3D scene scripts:
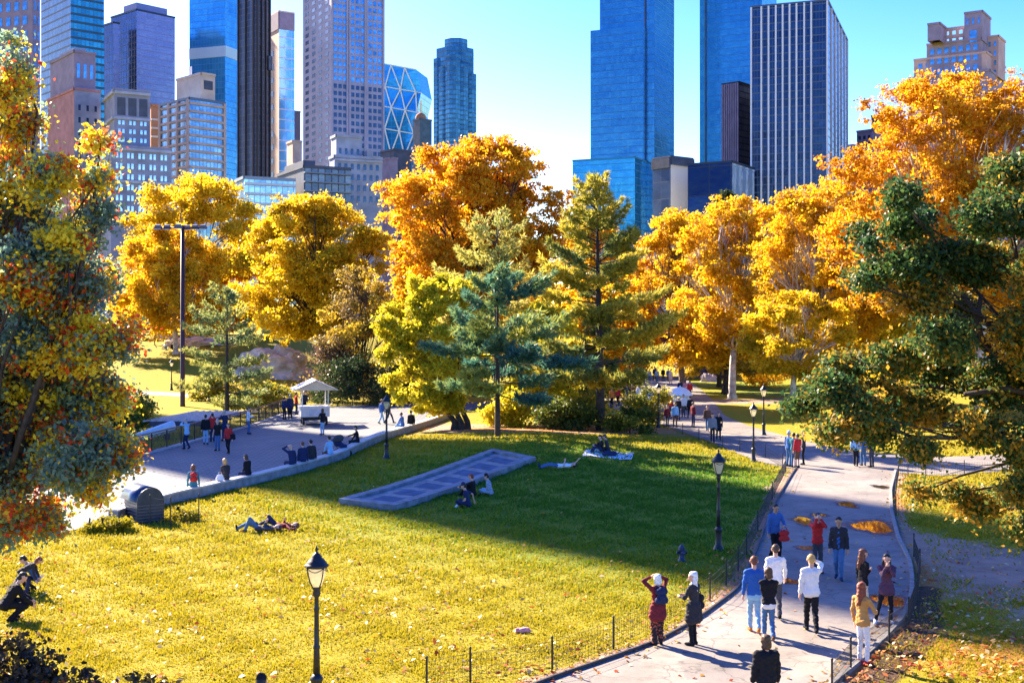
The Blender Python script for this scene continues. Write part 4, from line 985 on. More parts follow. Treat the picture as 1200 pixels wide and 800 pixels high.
# 15 twin blue glass towers
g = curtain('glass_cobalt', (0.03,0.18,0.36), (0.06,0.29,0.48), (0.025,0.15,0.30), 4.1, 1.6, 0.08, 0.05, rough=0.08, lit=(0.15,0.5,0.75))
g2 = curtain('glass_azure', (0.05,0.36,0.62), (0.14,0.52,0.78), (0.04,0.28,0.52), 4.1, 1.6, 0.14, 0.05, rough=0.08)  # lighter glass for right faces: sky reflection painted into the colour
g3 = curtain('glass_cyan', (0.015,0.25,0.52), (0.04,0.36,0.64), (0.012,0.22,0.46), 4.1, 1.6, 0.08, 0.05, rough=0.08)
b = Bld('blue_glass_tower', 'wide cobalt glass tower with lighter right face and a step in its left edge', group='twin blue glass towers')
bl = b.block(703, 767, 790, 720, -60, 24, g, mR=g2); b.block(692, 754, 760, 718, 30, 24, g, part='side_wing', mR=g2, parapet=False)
b.fins(bl, 'L', [0.84], 1.0, darkst, 0.5, 'seam')
b.block(671, 744, 760, 700, 185, 24, g3, part='podium'); b.done()
b = Bld('blue_glass_tower', 'second cobalt glass tower, partly hidden by the black striped tower in front', group='twin blue glass towers')
bl = b.block(820, 893, 910, 770, -60, 24, g, mR=g2); b.fins(bl, 'L', [0.10], 1.0, darkst, 0.5, 'seam'); b.done()
b = Bld('stone_glass_annex', 'low glass corner building with a pale stone cornice, right of the first blue tower')
g4 = curtain('glass_annex', (0.02,0.05,0.14), (0.25,0.35,0.5), (0.05,0.07,0.12), 9, 6, 0.05, 0.04, rough=0.05)
bl = b.block(765, 786, 812, 640, 184, 52, g4, mR=mat('annex_stone', (0.55,0.48,0.45), 0.8)); b.band(bl, 'L', [bl['zt']-3], 5, darkst, 1.2, 'cornice'); b.band(bl, 'R', [bl['zt']-2], 4, darkst, 1.2, 'cornice'); b.done()
b = Bld('mirror_podium', 'dark navy mirror glass podium between the second blue tower and the striped tower')
g5 = curtain('glass_mirror_navy', (0.004,0.012,0.05), (0.012,0.03,0.10), (0.01,0.02,0.05), 14, 11, 0.03, 0.03, rough=0.06, metal=0.85)
bl = b.block(806, 858, 884, 600, 190, 30, g5, mR=curtain('glass_mirror_sky', (0.4,0.55,0.66), (0.7,0.8,0.85), (0.2,0.3,0.4), 14, 11, 0.03, 0.03, rough=0.05)); b.done()  # right face: reflected sky painted in as pale glass
b = Bld('bronze_tower', 'dark bronze ribbed tower half hidden between the blue and the striped tower')
g6 = curtain('glass_bronze', (0.03,0.025,0.05), (0.16,0.11,0.13), (0.02,0.02,0.045), 3.6, 2.2, 0.2, 0.25, rough=0.35, metal=0.2)
bl = b.block(846, 866, 900, 690, 97, 40, g6); b.fins(bl, 'L', np.linspace(0.05,.95,8), 1.0, brick_mauve, 0.7, 'pier'); b.done()
# 16 black tower with white stripes
b = Bld('striped_tower', 'black glass tower with thin white vertical stripes from base to roof')
g7 = curtain('glass_black', (0.008,0.022,0.06), (0.03,0.07,0.16), (0.06,0.09,0.16), 3.9, 1.55, 0.16, 0.12, rough=0.10, lit=(0.25,0.10,0.06))
bl = b.block(880, 970, 993, 620, 1, 21, g7)
b.fins(bl, 'L', [0.005,.14,.235,.33,.42,.51,.60,.70,.79,.995], 0.85, silver, 0.7); b.fins(bl, 'R', [.16,.33,.5,.66,.83,.99], 0.5, silver, 0.6)
b.roofbox(bl, .5, .5, .8, .7, 4, darkst); b.done()
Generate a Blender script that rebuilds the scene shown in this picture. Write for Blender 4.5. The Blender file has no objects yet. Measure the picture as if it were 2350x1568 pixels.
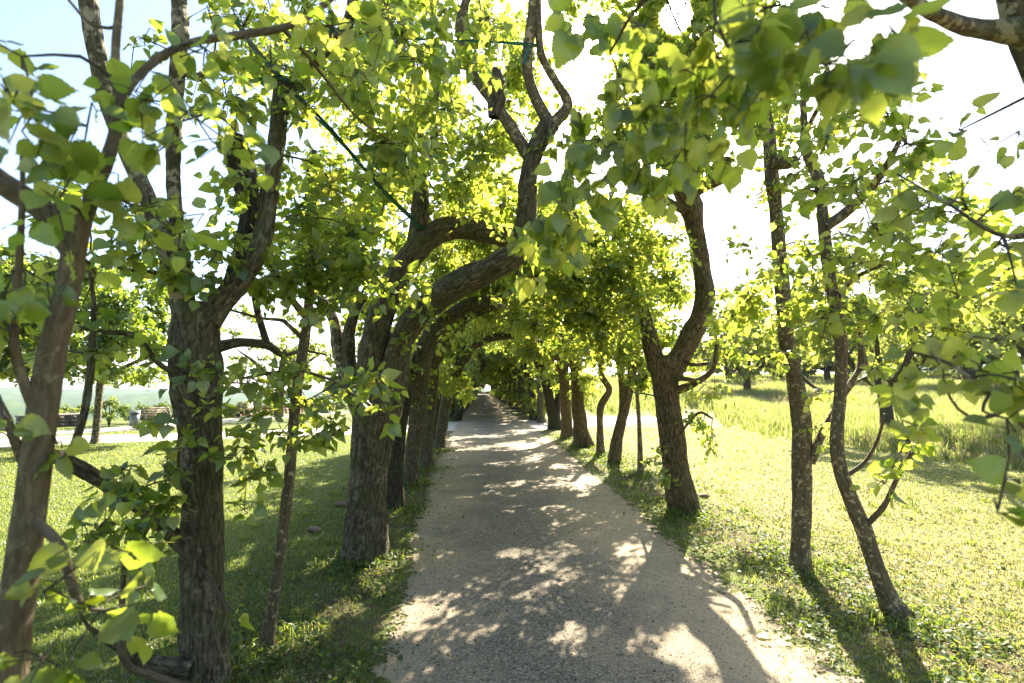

◆ Aim of the task
From the data above, copy each line that holds "Blender".

◆ Answer to the task
The Blender Python script for this scene continues. Write part 4, from line 985 on. More parts follow. Treat the picture as 1200 pixels wide and 800 pixels high.
Generate a Blender script that rebuilds the scene shown in this picture. Write for Blender 4.5. The Blender file has no objects yet. Measure the picture as if it were 2350x1568 pixels.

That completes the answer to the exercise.